Tuesday, September 26, 2006


What a rare treat in India! A film without a man-woman romantic interest at its heart, a film tenous in the pursuit of its story, a film without any visual or musical distractions, a film with the rare good feat of both making you laugh and cry, a film unique in its story and yet not strumpeting itself, a film which is really able to accord respect to women in its two strong-minded and strong-spirited women protagonists - need I say more?
It all begins with the title - Dor. The title is so aptly chosen - the delicate string that connects apparently a fiercely independent woman (Gul Panag) from the mountains of Himachal Pradesh to the strong-spirited, joyful, innocent girl (Ayesha Takia) from the raw deserts of Rajasthan, from the keen mountain air that moves your impulses to the conservative, stuffy air of Rajasthan, where girls are often thrown in wells as soon as they are born - the delicate string that binds a man and a woman, to keep which taut a woman (Panag) can go into the unknown, know no fear, bear all insults and the world of men, trust herself more than the God, be prepared to even accept an impostor's help - the delicate string that connects any good person to other person, any of this mankind to another, one which cannot be broken unless by severing it, one which as long as it is remains a testimony to the surviving humanity in that person, and one which can at the same time redeem human values in other people - the delicate string of circumstances which bind together an educated woman, an innocent already-married child, and an impostor into one common, kindred bond.
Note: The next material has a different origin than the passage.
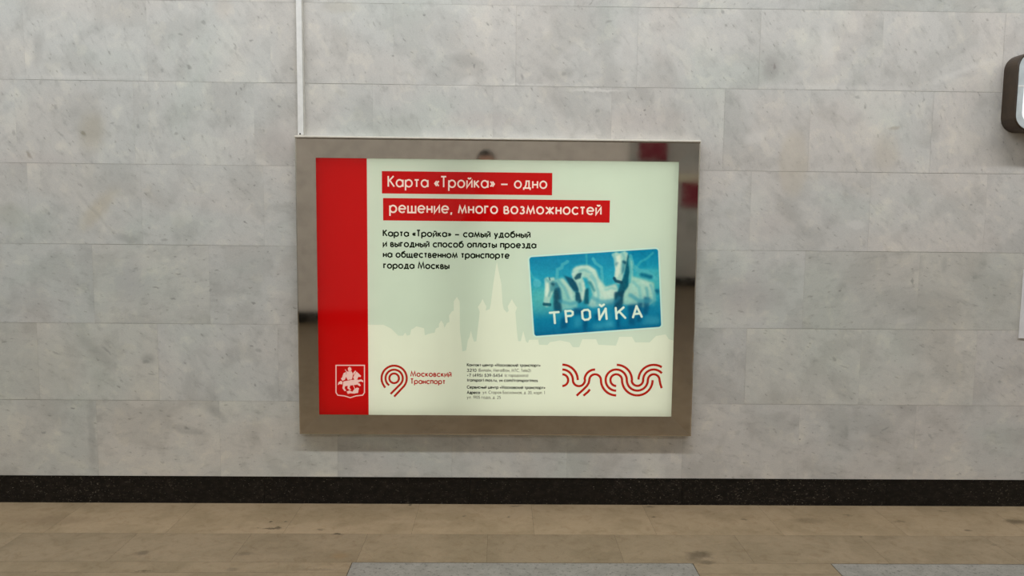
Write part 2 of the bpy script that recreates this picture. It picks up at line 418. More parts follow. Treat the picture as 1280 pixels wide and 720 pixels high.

I had always wanted to see Gul Panag in a good, befitting role. The film Dhoop was a disappointment in that respect. But, here, Gul finally gets the role which only she is fit for in the Indian film industry - at the same time mentally strong, intelligent, able to take care of herself, and tender. Shreyas Talpade has you in splits more than any Munnabhais can do - it's a simple, unsophisticated, and, in fact, much tried-and-tested humor, and yet, he succeeds, primarily because he has it in him to make you laugh, he is doing his role sincerely and has worked hard on it (although he has not much of a role in the film), and of course, the dialogue-writer, the director, the person whoever has selected those disguises, all have really worked to make the bahrupiya (impostor) lovable. And, of course, the star is the much under-rated Ayesha Takia. I liked her first when I saw her in Socha Na Tha (with Abhay Deol - another fine, honest actor, though not at all hero-like) - she knows her acting, she doesn't get carried away, she knows the delivery of dialogue, she has got a good, winning smile, she looks innocent inspite of that sexy Telugu song which she shot to resurrect her career (I believe it was a Telugu film) and yet desirable, and, most importantly, she's not affected, she's not proud (I don't mean here the tantrums that stars and starlets are famous for; what I mean is the sort of pride that creeps in an actor when he begins to know himself or herself as a good actor - the real nemesis of Amitabh since he became hit). She plays the role of the village belle to perfection, the joyful girl who is still a child at heart, who wishes to live her life fully and joyfull still, who has not been numbed by the death of her husband, whose life is being 'made over' by the society in which she lives, although it is not over in her heart. And, lastly, Nagesh Kukunoor himself is suited to the hilt to his cameo role.
Other strengths - a beautiful music, good cinematography, aesthetic and not opulent visually, brilliant development of the characters of all three (Panag, Takia, and Talpade) - and for this a real thanks to the director that even in such a simple, bare story he did not go for cutting down the length of the film (Hollywood should learn something from this - preening over their 'value of time' give you only brainless things like Mr. Bean or a baseball match, not a Ben Hur or an Eng-Aus Test match), minimal peripheral characters, faithfulness to the story with absolutely no distractions. The only weakness that I felt was related to the Rajasthan that they have shown - I was disappointed that no one was speaking in the commonly spoken Rajasthani way in the film; without it, it was not an authentic Rajasthan at all. Another was Takia calling her husband by his name - I really don't think that in a conservative Rajasthan village, this can be a norm. I think, quite a major blip from the filmmakers, at least for me. Maybe, they wanted to show Takia's character as inherently modern, but if a girl has been taught some things from her childhood as right and wrong, and she follows some of those things only for the sake of it or for the sake of the society she lives (after all, she might be questioning them in her mind), she doesn't become unmodern.